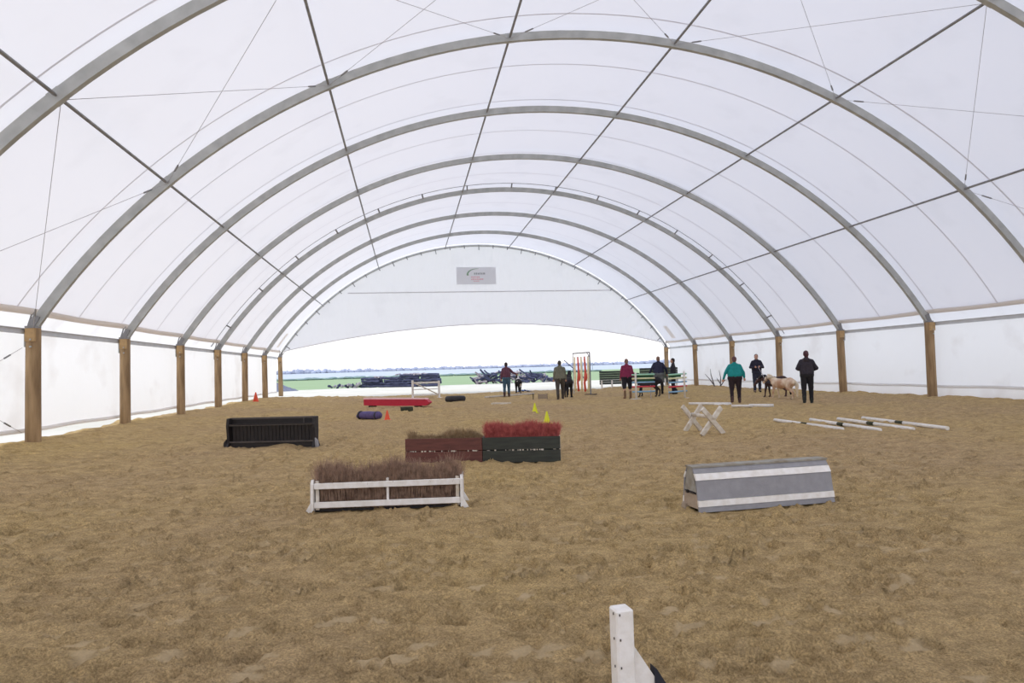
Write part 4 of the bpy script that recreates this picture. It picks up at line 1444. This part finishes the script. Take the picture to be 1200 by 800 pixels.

...

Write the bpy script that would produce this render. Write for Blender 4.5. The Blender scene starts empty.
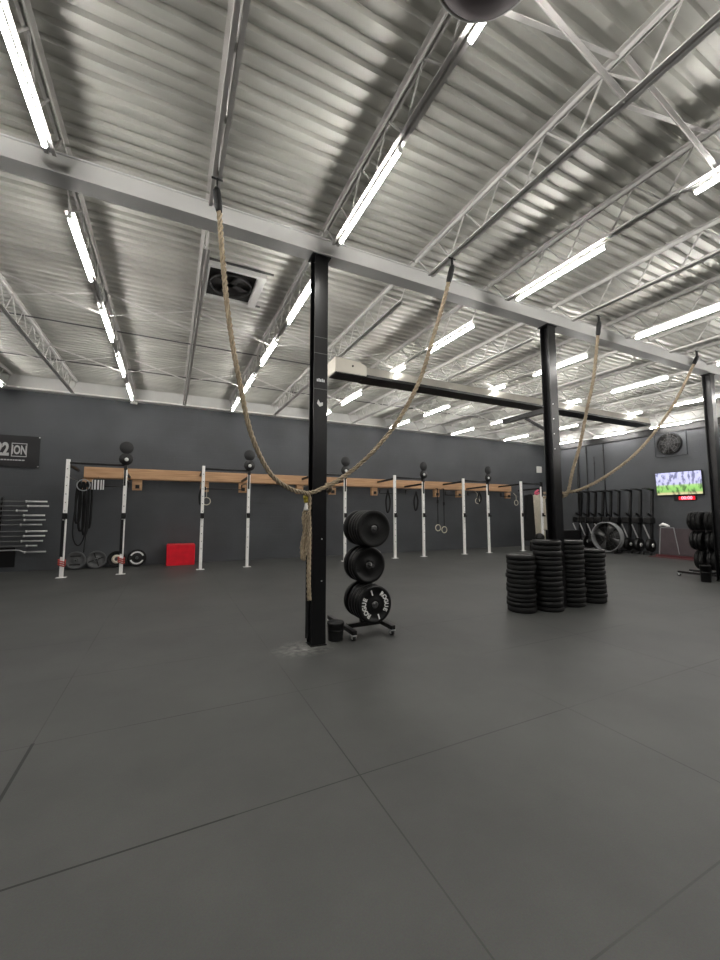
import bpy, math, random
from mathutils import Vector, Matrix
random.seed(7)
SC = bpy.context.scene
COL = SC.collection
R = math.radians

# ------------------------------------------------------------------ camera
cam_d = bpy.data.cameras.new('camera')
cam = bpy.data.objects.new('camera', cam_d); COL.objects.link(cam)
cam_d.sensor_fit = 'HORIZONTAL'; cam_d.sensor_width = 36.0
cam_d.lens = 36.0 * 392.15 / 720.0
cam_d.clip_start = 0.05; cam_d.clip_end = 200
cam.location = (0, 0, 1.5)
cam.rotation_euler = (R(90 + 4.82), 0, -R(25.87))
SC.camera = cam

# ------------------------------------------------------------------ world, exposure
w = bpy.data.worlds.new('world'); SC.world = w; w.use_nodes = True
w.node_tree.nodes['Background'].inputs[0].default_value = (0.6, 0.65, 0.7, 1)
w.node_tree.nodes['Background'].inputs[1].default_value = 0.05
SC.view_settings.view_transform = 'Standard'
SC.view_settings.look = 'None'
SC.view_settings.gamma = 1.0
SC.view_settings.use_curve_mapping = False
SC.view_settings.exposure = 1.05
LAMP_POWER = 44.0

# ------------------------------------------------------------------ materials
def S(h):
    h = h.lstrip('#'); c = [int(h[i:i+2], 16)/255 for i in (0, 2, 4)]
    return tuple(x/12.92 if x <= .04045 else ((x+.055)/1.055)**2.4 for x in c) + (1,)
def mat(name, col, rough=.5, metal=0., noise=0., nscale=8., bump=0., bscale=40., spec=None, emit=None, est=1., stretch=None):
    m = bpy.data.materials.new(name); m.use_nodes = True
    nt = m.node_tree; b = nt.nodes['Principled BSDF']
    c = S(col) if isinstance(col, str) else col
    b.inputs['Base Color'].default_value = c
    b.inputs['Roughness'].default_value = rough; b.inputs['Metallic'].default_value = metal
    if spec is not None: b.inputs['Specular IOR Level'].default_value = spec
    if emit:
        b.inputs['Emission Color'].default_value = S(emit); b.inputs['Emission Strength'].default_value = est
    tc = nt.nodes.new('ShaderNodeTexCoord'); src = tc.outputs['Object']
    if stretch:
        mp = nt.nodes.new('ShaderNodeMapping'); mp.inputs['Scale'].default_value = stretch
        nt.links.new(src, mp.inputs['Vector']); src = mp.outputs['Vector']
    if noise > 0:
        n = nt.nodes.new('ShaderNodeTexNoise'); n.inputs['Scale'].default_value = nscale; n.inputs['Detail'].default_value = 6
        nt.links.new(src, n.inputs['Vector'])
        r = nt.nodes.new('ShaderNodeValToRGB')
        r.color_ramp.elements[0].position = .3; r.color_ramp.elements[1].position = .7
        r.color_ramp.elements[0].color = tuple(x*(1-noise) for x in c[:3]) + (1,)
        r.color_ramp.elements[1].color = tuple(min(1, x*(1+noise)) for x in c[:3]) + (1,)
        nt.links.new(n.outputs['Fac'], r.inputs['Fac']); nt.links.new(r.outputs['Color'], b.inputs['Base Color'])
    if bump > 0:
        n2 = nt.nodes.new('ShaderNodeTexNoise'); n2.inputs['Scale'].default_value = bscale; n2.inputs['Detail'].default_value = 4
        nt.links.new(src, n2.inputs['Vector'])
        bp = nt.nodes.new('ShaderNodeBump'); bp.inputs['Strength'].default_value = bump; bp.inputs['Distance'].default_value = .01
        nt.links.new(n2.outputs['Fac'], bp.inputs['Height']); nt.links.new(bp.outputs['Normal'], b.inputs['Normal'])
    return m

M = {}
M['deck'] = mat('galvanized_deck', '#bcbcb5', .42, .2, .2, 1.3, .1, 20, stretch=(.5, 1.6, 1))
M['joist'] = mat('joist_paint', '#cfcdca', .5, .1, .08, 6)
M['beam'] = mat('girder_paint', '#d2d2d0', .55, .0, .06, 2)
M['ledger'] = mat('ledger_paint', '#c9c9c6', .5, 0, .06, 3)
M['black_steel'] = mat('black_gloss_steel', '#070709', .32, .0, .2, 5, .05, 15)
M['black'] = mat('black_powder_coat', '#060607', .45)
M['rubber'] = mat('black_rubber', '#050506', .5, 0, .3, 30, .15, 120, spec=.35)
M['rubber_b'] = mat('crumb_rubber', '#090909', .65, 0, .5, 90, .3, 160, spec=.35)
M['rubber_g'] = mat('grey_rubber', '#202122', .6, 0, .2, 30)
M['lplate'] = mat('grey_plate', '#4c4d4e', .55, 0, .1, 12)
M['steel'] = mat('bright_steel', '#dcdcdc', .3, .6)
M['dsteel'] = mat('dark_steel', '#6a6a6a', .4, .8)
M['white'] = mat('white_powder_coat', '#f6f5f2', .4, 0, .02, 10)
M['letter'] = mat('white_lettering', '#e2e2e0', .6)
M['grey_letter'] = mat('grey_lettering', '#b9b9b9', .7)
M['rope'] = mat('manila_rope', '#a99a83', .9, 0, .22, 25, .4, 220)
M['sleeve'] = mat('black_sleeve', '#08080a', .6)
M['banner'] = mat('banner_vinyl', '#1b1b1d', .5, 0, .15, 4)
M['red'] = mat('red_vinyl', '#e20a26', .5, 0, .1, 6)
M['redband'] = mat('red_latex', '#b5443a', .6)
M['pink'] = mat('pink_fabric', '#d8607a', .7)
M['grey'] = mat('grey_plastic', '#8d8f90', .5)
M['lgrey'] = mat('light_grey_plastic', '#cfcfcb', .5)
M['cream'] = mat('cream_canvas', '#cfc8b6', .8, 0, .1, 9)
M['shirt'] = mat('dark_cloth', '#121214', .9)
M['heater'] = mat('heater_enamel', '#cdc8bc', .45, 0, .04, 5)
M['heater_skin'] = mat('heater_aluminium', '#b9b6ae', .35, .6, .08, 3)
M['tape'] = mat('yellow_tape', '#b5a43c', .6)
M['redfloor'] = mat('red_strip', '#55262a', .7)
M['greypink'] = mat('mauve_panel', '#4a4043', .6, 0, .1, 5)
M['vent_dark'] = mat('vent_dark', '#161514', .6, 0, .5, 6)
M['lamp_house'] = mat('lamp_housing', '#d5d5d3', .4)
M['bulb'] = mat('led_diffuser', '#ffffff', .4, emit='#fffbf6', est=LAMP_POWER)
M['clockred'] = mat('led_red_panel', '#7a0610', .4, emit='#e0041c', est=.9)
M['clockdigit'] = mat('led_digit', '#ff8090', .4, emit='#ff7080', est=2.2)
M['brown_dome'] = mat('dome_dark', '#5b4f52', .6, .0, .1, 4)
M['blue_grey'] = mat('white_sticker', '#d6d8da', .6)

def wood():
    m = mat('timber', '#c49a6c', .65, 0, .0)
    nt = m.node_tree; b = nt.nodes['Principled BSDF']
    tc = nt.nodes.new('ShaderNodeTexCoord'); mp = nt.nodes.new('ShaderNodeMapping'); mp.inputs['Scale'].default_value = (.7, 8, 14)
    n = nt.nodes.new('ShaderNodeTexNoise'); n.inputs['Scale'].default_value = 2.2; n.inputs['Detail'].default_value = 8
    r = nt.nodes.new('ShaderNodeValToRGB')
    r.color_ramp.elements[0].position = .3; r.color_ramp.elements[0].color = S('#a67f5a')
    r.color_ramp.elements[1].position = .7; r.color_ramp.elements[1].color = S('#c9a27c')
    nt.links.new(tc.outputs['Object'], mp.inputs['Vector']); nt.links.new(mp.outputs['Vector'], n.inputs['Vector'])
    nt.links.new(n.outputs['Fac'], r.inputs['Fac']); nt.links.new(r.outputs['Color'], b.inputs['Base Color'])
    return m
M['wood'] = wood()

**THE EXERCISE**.
Take out nothing but the lines from the one containing "Write the bpy" to the one containing "LAMP_POWER = 44.0", inclusive, retyped exactly. Drop the pictures.

**REPLY**.
Write the bpy script that would produce this render. Write for Blender 4.5. The Blender scene starts empty.
import bpy, math, random
from mathutils import Vector, Matrix
random.seed(7)
SC = bpy.context.scene
COL = SC.collection
R = math.radians

# ------------------------------------------------------------------ camera
cam_d = bpy.data.cameras.new('camera')
cam = bpy.data.objects.new('camera', cam_d); COL.objects.link(cam)
cam_d.sensor_fit = 'HORIZONTAL'; cam_d.sensor_width = 36.0
cam_d.lens = 36.0 * 392.15 / 720.0
cam_d.clip_start = 0.05; cam_d.clip_end = 200
cam.location = (0, 0, 1.5)
cam.rotation_euler = (R(90 + 4.82), 0, -R(25.87))
SC.camera = cam

# ------------------------------------------------------------------ world, exposure
w = bpy.data.worlds.new('world'); SC.world = w; w.use_nodes = True
w.node_tree.nodes['Background'].inputs[0].default_value = (0.6, 0.65, 0.7, 1)
w.node_tree.nodes['Background'].inputs[1].default_value = 0.05
SC.view_settings.view_transform = 'Standard'
SC.view_settings.look = 'None'
SC.view_settings.gamma = 1.0
SC.view_settings.use_curve_mapping = False
SC.view_settings.exposure = 1.05
LAMP_POWER = 44.0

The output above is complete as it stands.